A tarefa, entretanto, não é nada tão fácil. Imprimir importância sobre o que na aparência não guarda importância alguma é uma das complexidades mais sofisticadas porque no mesmo instante que o escritor não pode incrementar a situação narrada sob pena de romper com o princípio básico do texto ficcional, a verossimilhança, precisa oferecer possibilidades suscetíveis às sensibilidades do leitor na constituição dos sentidos que fogem ao seu olho comum.

É um gesto investido pelo contista parecido com o do pai em “Passeio” que aguça a curiosidade de todos de casa, principalmente dos filhos, ao se propor revelar algum segredo grandioso para todos; gesto, aliás, que rompe diretamente com o modelo comum de apreensão na contemporaneidade, sempre marcado pela pressa e por uma cruel ansiedade que nos impede de sorver melhor a existência.
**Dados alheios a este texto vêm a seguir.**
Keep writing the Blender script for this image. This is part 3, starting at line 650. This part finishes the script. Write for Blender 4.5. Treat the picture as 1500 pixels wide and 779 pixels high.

Com Aquela água toda Carrascoza trata esse mal com o ato de revelar aos poucos para que o leitor veja tudo, devagar, na sua inteireza – como esclarece no narrador do conto em questão na apresentação desse pai interessado em mover todos para o seu enigma porque sabe que “são grossas as camadas da certeza” e já agora parece que, como a menina desse conto, não podemos penetrá-las e ficamos só na sua superfície.

Na contracorrente dos modelos de vida que angariam um apagamento das potências do poético como sentido fundamental para a existência, estes contos são uma maneira importante de percebermos a necessidade de reaprender a compreendermo-nos entre o tempo e as ações. Resta saber se estamos ainda em condições de uma reabilitação. Pelo sim ou pelo não, o escritor é sempre este que nos incita à necessária revisão do mundo.